Início dos anos 60… A pacata Tremembé acordava todos os dias com o badalar nostálgico dos sinos da matriz, anunciando solenemente as horas e os quartos de hora.
Abençoada pelo Senhor Bom Jesus, a igreja (basílica entraria para sempre na história de minha vida, por motivos diversos. Desde a tenra infância, guiado pelas mãos seguras de minha saudosa mãe Dona Cecília, eu (assim como a grande maioria das crianças da cidade) fui introduzido na religião católica, e consequente, a todas as suas atividades eclesiásticas, litúrgicas, etc.
Eram tempos diferentes aqueles, em que ninguém ousava a desobedecer ou contrariar os pais, sob pena de arcar com as possíveis consequências, que iam de um simples puxão de orelhas, até um banho forçado de salmoura na região glútea.
Fui Cruzado Eucarístico de terninho azul marinho (de calças curtas e meião 3/4), indumentária obrigatória nas missas de domingo, aos que engajavam no tal grupo religioso. Não satisfeita em me alistar na famosa e honrada Cruzada, minha mãe, talvez no afã de me tornar um candidato a santo, me obrigou a fazer alistamento também no corpo de Coroinhas da Igreja.
Eis me então, dali para diante, sobrecarregado de atividades religiosas, as quais, me afastavam das estrepolias e das deliciosas vadiagens infanto/juvenis, tão comuns naqueles dias.Um pequeno grupo de aspirantes a coroinha (até hoje não sei qual a origem e o significado do tal título) foi confiado a um gentil e bondoso beato, que se chamava SEU OVÍDIO, cujos ensinamentos de “latim”, nos habilitaria ao cargo. Saber rezar acompanhamentos litúrgicos em latim, era condição “sine qua non” para o exercicio das funções afins.
Assim, fui alistado como coroinha do Padre Manoel de Azeredo Brito, o qual, estava “debutando” nas funções paroquiais de Tremembé. Foi encomendada em Taubaté, para mim, uma solene batina preta (não sei dizer qual era o tecido) muito vistosa, repleta de botões pretos, do pescoço até o peito dos pés, além de uma angelical sobrepelis branca, rendada, cujo comprimento tangenciava o final do fêmur.

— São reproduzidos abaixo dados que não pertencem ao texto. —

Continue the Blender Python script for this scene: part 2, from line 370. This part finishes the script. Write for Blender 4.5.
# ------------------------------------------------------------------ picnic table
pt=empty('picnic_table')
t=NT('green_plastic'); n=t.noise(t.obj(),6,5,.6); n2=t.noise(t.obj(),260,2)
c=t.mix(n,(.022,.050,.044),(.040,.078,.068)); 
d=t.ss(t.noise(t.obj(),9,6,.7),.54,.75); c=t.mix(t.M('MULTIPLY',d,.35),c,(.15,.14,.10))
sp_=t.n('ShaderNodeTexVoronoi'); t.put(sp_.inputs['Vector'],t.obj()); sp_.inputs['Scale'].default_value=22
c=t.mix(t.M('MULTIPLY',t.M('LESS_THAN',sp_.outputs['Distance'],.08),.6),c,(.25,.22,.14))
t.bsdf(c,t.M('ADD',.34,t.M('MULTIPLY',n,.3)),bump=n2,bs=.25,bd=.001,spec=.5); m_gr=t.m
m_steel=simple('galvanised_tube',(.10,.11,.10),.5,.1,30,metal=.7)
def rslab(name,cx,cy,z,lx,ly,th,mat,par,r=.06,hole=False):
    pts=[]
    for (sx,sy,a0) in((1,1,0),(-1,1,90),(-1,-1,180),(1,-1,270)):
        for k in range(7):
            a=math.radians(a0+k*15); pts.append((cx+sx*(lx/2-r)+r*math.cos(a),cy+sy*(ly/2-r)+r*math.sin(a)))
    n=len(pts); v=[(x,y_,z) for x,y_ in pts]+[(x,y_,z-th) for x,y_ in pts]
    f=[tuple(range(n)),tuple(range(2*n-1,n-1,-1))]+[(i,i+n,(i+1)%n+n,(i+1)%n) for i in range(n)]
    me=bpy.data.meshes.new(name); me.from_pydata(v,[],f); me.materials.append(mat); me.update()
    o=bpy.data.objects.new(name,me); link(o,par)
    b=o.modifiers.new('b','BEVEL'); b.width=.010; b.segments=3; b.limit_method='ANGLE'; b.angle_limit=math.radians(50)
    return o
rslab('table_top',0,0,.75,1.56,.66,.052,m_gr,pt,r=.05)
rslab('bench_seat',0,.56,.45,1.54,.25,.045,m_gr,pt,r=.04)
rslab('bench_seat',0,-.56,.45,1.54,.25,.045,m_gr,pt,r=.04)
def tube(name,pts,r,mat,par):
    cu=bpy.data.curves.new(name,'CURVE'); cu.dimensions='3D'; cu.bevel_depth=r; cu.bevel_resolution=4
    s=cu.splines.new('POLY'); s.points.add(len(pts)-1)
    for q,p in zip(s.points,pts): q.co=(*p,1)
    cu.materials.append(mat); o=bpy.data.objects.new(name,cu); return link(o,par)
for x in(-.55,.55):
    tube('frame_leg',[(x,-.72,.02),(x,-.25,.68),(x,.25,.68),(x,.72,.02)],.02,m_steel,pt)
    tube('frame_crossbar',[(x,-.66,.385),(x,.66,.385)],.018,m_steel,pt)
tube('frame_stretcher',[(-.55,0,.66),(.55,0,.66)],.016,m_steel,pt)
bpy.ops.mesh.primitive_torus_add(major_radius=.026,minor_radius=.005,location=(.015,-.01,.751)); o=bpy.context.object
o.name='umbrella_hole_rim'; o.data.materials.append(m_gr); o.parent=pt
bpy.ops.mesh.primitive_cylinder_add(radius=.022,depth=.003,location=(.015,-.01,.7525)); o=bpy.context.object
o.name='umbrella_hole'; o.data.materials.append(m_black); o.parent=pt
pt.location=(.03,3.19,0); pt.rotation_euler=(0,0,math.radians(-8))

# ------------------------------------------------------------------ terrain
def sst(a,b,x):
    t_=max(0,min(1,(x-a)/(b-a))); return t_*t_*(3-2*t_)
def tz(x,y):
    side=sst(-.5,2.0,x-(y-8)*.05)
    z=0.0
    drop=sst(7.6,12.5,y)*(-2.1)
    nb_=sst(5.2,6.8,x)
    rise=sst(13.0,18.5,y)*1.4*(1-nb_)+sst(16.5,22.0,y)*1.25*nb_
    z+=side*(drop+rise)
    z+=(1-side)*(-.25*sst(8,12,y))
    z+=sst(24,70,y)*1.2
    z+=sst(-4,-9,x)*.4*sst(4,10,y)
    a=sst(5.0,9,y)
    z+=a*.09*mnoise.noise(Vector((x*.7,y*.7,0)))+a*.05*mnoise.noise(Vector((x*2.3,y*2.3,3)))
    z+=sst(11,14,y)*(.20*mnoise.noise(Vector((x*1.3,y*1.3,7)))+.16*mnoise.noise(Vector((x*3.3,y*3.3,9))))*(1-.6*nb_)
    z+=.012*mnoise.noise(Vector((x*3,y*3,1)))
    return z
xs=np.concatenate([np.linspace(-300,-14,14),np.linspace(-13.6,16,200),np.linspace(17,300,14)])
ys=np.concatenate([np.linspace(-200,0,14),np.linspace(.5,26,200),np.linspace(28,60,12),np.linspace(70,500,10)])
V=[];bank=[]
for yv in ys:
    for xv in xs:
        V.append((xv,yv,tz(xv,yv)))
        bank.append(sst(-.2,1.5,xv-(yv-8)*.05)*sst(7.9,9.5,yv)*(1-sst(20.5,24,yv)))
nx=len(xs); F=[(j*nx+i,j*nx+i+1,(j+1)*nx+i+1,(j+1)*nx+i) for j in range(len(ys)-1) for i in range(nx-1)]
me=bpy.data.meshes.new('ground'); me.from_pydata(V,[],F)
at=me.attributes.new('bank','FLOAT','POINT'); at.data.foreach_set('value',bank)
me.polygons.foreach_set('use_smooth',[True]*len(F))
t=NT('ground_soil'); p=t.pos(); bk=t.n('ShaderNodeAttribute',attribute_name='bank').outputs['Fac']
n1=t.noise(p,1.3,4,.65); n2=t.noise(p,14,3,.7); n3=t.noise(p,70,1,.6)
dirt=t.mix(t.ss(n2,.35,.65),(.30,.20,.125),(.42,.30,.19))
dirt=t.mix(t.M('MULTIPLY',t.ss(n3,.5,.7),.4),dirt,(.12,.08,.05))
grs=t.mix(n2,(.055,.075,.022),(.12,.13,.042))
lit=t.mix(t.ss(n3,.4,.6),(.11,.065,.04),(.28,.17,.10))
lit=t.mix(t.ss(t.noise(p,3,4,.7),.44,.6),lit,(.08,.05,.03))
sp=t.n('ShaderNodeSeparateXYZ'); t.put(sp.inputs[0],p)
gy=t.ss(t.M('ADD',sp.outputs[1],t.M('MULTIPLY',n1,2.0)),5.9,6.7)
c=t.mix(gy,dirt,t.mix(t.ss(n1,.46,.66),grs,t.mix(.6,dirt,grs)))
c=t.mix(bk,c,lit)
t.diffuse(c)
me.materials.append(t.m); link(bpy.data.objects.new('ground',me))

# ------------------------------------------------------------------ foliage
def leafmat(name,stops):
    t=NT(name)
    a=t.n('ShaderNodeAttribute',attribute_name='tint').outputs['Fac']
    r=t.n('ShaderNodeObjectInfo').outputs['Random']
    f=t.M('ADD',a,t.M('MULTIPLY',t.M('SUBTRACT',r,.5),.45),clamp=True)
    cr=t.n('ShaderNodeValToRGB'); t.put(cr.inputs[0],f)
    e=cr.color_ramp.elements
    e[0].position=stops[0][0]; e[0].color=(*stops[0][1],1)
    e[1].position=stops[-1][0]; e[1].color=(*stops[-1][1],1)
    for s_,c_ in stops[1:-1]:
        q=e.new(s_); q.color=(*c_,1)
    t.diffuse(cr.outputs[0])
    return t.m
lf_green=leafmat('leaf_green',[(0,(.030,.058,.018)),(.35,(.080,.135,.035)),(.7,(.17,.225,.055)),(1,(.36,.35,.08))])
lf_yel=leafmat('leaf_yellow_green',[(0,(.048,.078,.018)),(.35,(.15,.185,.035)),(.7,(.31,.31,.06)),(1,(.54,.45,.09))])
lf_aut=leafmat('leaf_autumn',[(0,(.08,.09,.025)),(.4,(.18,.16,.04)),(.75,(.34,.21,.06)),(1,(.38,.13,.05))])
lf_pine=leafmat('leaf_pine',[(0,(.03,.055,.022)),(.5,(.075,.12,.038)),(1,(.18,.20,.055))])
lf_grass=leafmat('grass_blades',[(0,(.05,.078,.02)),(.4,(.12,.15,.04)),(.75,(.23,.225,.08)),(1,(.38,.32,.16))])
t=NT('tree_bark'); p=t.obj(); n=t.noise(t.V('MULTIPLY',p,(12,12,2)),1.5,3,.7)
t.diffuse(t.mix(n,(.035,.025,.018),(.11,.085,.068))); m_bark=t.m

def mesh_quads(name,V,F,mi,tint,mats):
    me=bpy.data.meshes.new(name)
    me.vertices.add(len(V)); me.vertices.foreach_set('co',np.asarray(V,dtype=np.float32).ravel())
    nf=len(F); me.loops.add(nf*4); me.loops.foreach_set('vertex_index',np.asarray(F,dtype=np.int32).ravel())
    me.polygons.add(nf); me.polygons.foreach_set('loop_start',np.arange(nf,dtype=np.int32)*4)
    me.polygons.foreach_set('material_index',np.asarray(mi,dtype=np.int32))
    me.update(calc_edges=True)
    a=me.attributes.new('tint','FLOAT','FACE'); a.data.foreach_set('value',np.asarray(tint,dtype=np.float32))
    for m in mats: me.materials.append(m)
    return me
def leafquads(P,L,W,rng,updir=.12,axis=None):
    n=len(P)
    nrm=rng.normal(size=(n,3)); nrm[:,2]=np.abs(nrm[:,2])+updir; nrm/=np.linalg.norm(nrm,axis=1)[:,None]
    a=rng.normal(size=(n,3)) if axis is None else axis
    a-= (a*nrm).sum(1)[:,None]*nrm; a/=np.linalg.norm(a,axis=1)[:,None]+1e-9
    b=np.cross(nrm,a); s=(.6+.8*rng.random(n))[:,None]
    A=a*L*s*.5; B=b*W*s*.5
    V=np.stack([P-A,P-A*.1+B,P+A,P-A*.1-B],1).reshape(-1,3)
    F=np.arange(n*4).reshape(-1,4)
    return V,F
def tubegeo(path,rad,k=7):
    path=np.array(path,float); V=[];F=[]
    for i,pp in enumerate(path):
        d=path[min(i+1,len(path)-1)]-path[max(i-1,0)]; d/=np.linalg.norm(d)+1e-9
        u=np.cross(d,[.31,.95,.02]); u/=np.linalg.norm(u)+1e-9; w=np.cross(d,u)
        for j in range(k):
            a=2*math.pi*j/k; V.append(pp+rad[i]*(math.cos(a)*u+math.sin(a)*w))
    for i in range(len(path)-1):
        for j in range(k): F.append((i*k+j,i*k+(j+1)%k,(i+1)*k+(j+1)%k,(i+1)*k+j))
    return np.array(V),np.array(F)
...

Um par de reluzentes sapatos e meias pretas completavam aquela espécie de farda de gala religiosa.
O rol de atividades de um coroinha não era tão simples, como se imaginava, tinhamos que ajudar nas missas, nas longas procissões, nas rezas vespertinas de então, nos casamentos, batizados, extrema unção, crismas, festas de largo, quermesses, enfeites de rua no “Corpus Cristie” e, por aí vai.
Havia uma humilde remuneração para os coroinhas, paga, conforme a atividade exercida. Um pequenininho agrado para quem acumulava tantas obrigações. O padre Brito era conhecido por suas virtudes religiosas, mas também pelo seu famoso temperamento intempestivo, que explodia em interpéries verborrágicas tantas.
Eu conheci bem de perto suas zangas, em diversas ocasiões…a maior delas, para com minha pessoa ocorreu no seguinte fato: Eu estava ajudando a reza diária das 18 horas e na declaração do “Magnificat” competia ao coroinha produzir bastante incenso, com um aparelho chamado turíbulo, que continha um recipiente cheio de brasas, as quais, se avivavam mediante balanço, movido angularmente pelas mãos do coroinha.
Eu estava balançando o turíbulo, monotonamente, ouvindo a recitação da homilia a Nossa Senhora, em latim…. Então foi me dando um sono incontrolável, e minhas mãos foram descendo, descendo, enquanto eu balançava lentamente o tal fazedor de incenso.
Haviam degraus no acesso ao altar, cujo piso era coberto por um enorme tapete vermelho, tipo vaticano, sei lá.
Em dado momento o turíbulo abaixou demais e bateu violentamente no degrau do altar, espalhando um mundaréu de brasas sobre o lindo tapete. Naquele tempo, os padres rezavam os ofícios religiosos de costas para os fiéis e, por causa desta posição, o padre Brito demorou alguns segundo até entender o que havia ocorrido.
Por fim, o padre virou pra trás, me viu chutando as brasas para fora do tapete, o qual já estava furado em vários lugares. Foi um Deus nos acuda. Vou poupar os queridos leitores e leitoras, dos impropérios declamados pelo padre contra este pobre coroinha, que se seguiram naquele sagrado local de orações.
Carrego ainda na memória e nas retinas, a estupefacão geral e os risos dos fiéis diante daquelas cenas que interromperam a reza naquele dia.
Graças a este episódio minha carreira eclesiástica foi relâmpago.
Tremembé pode ter perdido, naquela tarde bucólica, um possível papa (ou não).